• **PROBLEM REQUIREMENTS**
Reproduce the material that follows, please, but only from its first line to the line containing "veining(VEIN_MID, M_vein_f, tiles[-.1598])", inclusive.

• **DATA SECTION**
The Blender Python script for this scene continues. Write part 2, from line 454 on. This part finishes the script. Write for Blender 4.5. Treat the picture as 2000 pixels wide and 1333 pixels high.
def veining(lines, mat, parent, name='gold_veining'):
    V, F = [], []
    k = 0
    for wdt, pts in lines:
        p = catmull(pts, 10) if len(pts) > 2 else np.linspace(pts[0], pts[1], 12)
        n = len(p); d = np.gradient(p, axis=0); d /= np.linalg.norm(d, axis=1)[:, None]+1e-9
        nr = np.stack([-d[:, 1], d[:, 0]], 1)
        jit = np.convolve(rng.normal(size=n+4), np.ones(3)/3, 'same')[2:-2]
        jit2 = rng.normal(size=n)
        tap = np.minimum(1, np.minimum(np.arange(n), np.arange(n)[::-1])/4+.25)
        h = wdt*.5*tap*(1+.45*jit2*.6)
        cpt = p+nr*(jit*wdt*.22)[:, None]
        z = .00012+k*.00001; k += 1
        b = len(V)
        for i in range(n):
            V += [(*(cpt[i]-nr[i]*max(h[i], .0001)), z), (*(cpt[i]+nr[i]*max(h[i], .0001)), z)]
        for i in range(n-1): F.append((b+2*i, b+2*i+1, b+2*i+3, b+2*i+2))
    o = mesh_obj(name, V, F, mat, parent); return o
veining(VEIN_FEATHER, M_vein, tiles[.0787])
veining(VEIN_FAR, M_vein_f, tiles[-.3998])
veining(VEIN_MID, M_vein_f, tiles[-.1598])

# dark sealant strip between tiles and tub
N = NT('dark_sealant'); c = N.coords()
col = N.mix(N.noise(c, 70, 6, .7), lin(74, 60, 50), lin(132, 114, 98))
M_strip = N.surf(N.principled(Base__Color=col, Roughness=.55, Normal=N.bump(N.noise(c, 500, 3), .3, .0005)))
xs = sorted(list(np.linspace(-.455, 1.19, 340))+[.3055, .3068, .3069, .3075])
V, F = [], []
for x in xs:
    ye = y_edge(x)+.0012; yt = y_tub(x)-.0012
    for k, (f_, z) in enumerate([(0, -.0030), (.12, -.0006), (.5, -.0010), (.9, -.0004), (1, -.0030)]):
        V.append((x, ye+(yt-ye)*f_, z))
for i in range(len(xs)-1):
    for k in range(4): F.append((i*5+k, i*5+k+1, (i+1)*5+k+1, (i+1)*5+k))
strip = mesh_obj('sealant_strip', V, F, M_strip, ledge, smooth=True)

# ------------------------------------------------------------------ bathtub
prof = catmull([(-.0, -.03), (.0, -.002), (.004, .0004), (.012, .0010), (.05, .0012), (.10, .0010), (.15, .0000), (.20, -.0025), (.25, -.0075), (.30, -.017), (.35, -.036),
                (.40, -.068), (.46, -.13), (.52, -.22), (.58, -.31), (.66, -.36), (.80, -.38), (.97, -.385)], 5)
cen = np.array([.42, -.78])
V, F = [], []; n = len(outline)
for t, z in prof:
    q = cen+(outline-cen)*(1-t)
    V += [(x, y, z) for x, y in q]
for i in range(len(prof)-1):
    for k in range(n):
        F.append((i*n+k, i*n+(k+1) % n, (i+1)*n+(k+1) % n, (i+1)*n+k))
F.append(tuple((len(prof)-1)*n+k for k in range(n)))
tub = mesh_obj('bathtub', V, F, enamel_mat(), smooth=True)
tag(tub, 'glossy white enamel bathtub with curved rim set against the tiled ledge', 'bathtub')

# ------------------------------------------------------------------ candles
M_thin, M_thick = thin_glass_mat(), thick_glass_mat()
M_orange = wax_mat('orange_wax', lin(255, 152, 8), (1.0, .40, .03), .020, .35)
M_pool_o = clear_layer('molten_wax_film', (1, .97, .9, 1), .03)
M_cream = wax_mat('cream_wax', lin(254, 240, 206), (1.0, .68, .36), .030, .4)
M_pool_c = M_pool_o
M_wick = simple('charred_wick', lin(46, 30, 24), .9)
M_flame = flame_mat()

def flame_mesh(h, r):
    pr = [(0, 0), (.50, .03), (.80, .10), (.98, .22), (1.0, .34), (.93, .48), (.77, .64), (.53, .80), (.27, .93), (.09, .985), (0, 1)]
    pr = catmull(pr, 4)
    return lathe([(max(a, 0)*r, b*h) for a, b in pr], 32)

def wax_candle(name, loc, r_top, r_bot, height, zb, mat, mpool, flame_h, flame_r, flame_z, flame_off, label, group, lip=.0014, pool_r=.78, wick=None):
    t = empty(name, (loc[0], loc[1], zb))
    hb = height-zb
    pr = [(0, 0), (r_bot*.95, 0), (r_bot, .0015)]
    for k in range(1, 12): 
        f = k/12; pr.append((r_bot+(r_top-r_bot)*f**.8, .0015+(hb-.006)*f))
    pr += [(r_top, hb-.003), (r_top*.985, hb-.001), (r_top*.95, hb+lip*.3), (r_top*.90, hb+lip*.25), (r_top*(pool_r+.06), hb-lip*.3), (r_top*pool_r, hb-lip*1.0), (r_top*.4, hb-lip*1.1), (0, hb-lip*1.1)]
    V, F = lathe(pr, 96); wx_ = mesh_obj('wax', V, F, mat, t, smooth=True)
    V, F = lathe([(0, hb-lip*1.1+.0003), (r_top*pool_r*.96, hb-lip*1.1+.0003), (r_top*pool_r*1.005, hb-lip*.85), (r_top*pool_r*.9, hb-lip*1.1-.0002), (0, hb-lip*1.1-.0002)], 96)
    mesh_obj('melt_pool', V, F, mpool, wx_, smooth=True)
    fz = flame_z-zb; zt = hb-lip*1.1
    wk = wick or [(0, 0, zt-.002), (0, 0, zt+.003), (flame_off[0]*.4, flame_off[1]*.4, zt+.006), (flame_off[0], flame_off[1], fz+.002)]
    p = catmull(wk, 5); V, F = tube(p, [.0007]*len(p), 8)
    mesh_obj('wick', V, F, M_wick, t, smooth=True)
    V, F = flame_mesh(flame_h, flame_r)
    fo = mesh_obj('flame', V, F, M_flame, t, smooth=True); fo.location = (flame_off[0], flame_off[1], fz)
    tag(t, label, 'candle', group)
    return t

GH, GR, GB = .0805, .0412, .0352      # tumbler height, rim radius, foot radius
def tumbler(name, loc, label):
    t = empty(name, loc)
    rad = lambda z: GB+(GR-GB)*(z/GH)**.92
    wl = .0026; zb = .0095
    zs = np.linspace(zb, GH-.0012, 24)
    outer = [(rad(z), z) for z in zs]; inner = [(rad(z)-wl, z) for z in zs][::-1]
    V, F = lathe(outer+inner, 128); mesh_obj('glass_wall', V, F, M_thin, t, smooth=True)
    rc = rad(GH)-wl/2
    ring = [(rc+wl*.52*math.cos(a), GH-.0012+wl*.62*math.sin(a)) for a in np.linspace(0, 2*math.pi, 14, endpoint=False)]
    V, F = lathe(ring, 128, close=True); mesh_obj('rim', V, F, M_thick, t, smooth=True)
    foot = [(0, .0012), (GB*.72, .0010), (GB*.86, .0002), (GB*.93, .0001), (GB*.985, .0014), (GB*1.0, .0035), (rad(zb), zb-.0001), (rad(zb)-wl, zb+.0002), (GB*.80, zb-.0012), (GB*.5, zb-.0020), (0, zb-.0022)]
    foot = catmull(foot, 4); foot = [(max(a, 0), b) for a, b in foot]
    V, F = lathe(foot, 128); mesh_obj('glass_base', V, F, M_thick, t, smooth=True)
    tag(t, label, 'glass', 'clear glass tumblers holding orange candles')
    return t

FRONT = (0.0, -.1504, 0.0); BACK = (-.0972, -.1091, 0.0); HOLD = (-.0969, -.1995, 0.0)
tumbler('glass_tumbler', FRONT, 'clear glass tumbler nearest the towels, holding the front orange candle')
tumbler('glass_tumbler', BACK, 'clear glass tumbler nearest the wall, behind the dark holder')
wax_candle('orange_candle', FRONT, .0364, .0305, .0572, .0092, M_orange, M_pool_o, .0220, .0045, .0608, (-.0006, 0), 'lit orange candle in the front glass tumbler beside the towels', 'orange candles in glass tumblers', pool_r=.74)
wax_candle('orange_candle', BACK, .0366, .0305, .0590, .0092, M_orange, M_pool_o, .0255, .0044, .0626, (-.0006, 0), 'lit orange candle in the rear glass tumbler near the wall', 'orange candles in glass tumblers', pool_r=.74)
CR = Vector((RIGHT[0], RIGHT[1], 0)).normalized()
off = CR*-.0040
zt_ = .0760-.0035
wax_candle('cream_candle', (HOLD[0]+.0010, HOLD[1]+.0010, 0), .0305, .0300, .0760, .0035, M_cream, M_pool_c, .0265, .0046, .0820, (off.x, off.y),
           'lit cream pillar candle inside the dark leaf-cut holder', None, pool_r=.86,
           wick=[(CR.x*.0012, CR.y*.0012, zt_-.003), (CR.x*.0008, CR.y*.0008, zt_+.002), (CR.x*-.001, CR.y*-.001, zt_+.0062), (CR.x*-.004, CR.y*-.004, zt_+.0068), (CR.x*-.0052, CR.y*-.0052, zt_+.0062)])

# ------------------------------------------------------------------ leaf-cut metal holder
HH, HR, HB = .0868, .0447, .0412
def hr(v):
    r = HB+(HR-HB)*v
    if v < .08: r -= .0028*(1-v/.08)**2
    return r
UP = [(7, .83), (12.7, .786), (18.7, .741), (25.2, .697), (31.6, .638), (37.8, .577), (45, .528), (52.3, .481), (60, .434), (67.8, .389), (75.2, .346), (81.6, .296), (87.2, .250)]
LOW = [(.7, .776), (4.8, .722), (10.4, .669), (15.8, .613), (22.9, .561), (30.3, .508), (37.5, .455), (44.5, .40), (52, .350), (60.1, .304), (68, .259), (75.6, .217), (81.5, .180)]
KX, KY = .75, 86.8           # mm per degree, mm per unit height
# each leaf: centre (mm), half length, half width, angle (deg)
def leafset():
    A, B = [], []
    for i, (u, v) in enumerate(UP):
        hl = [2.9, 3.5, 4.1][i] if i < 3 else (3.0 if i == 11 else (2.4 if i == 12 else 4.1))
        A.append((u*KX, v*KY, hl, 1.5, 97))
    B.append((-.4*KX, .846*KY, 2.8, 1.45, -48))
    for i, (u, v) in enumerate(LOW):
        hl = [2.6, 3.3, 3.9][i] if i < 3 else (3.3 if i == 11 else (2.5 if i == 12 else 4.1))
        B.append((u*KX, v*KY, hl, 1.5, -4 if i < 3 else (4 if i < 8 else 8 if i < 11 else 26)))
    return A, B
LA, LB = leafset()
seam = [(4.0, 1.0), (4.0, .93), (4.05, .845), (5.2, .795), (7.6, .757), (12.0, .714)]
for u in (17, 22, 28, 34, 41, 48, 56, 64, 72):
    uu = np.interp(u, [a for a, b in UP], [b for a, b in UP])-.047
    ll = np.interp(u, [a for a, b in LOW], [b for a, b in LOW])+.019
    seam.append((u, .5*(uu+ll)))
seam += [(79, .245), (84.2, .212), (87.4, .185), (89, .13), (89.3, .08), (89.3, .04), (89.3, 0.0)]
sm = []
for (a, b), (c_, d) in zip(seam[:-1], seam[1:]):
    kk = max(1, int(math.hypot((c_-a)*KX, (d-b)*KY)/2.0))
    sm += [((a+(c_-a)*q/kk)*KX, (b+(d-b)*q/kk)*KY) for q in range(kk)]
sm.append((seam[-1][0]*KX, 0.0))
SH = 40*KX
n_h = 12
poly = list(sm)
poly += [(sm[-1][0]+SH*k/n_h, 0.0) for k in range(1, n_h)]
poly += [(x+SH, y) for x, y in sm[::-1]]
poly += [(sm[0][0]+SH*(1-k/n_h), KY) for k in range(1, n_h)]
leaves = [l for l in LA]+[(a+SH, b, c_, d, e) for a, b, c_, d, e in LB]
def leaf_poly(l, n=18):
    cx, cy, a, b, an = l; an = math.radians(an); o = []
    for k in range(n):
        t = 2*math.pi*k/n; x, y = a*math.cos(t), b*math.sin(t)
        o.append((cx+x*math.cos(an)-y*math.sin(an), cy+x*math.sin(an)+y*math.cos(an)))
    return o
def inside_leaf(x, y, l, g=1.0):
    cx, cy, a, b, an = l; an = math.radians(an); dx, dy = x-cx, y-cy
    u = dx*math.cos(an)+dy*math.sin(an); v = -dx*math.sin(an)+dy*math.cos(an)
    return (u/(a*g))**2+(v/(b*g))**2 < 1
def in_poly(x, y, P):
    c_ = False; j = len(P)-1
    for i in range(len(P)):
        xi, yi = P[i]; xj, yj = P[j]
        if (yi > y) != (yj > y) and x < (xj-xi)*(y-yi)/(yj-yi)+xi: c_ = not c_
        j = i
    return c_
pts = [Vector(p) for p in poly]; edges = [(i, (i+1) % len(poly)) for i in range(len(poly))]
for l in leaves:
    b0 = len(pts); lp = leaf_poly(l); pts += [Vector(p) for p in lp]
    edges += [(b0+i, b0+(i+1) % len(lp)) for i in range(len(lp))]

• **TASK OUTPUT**
The Blender Python script for this scene continues. Write part 2, from line 454 on. This part finishes the script. Write for Blender 4.5. Treat the picture as 2000 pixels wide and 1333 pixels high.
def veining(lines, mat, parent, name='gold_veining'):
    V, F = [], []
    k = 0
    for wdt, pts in lines:
        p = catmull(pts, 10) if len(pts) > 2 else np.linspace(pts[0], pts[1], 12)
        n = len(p); d = np.gradient(p, axis=0); d /= np.linalg.norm(d, axis=1)[:, None]+1e-9
        nr = np.stack([-d[:, 1], d[:, 0]], 1)
        jit = np.convolve(rng.normal(size=n+4), np.ones(3)/3, 'same')[2:-2]
        jit2 = rng.normal(size=n)
        tap = np.minimum(1, np.minimum(np.arange(n), np.arange(n)[::-1])/4+.25)
        h = wdt*.5*tap*(1+.45*jit2*.6)
        cpt = p+nr*(jit*wdt*.22)[:, None]
        z = .00012+k*.00001; k += 1
        b = len(V)
        for i in range(n):
            V += [(*(cpt[i]-nr[i]*max(h[i], .0001)), z), (*(cpt[i]+nr[i]*max(h[i], .0001)), z)]
        for i in range(n-1): F.append((b+2*i, b+2*i+1, b+2*i+3, b+2*i+2))
    o = mesh_obj(name, V, F, mat, parent); return o
veining(VEIN_FEATHER, M_vein, tiles[.0787])
veining(VEIN_FAR, M_vein_f, tiles[-.3998])
veining(VEIN_MID, M_vein_f, tiles[-.1598])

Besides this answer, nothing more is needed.